Ihwal ikan-ikan predator yang dikeluhan para nelayan tangkap Rawapening diamini oleh Sekretaris Dinas Pertanian Perikanan dan Pangan (Dispertanikap) Kabupaten Semarang, Istichomah.
Ia mengatakan elevasi yang turun di Rawapening berpengaruh terhadap tangkapan ikan nelayan.

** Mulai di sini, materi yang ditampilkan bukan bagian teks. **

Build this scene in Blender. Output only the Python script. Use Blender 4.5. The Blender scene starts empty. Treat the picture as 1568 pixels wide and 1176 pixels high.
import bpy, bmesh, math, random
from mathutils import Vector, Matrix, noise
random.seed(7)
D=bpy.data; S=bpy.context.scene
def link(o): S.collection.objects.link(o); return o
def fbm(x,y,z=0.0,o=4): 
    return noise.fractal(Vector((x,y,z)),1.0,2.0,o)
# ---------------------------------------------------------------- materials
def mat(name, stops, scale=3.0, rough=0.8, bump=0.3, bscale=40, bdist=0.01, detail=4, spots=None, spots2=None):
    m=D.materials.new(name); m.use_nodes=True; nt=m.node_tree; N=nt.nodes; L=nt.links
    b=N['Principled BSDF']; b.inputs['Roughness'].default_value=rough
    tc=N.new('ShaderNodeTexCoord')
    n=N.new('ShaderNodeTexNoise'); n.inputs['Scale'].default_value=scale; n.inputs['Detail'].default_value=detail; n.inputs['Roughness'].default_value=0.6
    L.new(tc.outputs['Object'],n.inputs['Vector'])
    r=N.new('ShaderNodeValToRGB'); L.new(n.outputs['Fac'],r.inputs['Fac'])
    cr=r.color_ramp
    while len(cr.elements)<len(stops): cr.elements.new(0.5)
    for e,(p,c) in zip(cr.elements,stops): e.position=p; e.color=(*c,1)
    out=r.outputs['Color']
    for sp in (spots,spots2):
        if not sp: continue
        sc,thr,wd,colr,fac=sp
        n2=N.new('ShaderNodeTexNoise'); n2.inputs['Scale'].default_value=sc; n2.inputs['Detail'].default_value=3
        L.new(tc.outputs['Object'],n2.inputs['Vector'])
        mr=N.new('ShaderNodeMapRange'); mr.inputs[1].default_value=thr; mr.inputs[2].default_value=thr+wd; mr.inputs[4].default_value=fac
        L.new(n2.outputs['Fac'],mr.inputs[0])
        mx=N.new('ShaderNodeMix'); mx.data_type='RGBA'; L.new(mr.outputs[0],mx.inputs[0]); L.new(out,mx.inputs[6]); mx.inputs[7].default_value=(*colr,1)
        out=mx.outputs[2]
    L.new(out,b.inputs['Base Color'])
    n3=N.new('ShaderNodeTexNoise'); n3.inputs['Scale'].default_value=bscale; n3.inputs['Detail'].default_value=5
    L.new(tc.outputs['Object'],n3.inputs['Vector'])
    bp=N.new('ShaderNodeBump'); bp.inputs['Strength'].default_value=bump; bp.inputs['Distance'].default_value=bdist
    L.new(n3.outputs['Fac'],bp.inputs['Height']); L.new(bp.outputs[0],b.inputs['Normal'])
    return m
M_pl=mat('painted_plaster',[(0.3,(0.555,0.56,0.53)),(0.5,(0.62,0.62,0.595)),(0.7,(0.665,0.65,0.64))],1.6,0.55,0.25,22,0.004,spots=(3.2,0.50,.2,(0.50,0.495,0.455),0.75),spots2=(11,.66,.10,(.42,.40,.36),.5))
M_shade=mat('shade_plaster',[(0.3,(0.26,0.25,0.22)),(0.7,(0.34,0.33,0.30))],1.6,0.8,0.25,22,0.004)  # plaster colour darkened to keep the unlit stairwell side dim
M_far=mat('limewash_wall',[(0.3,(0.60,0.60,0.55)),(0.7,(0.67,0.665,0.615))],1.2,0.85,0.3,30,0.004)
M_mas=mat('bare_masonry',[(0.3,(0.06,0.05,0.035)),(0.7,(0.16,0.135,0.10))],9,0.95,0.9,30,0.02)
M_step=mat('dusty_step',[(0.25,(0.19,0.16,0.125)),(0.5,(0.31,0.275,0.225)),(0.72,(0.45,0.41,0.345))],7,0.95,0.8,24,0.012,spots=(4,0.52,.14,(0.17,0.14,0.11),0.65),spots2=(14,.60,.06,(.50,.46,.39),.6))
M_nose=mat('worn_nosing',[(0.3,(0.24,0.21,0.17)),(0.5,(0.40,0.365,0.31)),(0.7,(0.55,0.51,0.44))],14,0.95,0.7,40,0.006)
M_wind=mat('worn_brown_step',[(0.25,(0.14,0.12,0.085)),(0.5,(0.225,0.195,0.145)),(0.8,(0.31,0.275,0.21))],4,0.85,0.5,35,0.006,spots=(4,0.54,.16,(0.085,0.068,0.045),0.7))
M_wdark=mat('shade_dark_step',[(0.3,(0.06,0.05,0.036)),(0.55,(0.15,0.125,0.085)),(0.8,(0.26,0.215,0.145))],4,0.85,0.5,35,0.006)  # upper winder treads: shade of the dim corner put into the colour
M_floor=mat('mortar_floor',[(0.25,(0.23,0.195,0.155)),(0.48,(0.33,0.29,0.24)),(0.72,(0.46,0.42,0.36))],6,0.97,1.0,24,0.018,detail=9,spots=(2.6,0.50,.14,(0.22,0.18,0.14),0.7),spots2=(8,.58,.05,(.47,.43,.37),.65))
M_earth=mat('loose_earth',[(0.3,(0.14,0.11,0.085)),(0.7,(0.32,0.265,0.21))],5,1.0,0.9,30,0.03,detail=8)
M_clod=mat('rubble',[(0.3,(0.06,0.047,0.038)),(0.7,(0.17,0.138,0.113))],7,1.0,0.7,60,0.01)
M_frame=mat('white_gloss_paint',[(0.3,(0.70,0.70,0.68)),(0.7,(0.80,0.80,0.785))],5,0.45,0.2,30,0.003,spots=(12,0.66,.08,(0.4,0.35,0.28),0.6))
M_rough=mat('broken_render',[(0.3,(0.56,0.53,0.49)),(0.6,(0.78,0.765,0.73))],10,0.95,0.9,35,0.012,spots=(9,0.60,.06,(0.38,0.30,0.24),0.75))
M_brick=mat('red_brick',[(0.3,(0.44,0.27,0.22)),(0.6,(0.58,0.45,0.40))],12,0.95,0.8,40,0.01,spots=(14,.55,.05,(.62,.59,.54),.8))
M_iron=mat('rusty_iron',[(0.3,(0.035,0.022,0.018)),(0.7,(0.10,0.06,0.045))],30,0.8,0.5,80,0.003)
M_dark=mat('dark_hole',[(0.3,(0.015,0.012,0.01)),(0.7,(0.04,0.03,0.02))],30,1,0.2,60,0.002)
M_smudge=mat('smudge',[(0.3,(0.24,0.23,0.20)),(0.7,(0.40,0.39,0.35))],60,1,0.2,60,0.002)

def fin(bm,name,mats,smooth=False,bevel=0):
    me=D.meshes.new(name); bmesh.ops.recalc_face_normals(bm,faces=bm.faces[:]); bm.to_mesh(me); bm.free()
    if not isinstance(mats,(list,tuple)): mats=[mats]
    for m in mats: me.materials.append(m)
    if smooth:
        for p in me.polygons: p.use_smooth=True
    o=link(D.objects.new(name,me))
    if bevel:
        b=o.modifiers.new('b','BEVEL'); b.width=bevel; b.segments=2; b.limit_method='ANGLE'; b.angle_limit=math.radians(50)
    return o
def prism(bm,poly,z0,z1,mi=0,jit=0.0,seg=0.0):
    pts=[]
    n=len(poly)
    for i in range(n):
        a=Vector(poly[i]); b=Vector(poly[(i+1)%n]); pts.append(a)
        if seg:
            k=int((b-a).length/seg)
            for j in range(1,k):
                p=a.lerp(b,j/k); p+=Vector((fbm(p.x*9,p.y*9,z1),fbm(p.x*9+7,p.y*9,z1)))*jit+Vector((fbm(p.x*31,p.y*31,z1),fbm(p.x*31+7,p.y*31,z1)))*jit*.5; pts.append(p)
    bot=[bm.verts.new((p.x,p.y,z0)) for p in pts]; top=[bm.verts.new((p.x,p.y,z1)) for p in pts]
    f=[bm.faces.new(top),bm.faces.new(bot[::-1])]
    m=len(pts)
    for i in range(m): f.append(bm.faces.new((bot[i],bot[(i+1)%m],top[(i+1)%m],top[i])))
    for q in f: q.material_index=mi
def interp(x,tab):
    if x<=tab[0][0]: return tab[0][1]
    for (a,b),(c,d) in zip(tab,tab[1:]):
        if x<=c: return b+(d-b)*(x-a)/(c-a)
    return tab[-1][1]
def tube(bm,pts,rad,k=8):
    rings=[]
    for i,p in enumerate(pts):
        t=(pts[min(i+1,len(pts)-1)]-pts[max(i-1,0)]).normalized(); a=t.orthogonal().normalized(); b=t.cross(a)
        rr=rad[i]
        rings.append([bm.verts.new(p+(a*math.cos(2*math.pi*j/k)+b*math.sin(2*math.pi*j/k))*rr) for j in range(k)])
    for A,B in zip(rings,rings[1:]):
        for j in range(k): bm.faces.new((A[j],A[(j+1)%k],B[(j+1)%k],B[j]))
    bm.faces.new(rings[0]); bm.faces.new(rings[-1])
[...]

Sebenarnya potensi hasil perikanan di danau yang membentang di wilayah Kecamatan Bawen, Tuntang, Banyubiru, dan Kecamatan Ambarawa ini mencapai 150 ton per bulan atau 1,8 ton per tahun.
Tetapi realisasi hasil tangkapan tahun ini hanya 643,20 ton. “Selain kekeringan, adanya ikan predator juga mengganggu produktivitas hasil perikanan di Rawapening ini,” ungkapnya.
Meski upaya restocking atau pelepasan benih ikan endemi sudah sering dilakukan, namun keberadaan ikan-ikan predator tersebut masih menjadi momok bagi para nelayan tangkap.
Sehingga, pihak Dispertanikap mendorong program-program hilirisasi sebagai upaya untuk menopang hasil tangkapan agar bernilai ekonomi lebih, seperti pengolahan ikan hasil tangkapan.
“Program hilirisasi ini menjadi penting, karena kita tidak bisa ‘mengatur’ alam, Seperti saat ini musim kemarau disertai fenomena el Nino, kita kan tidak bisa mencegah,” ujarnya.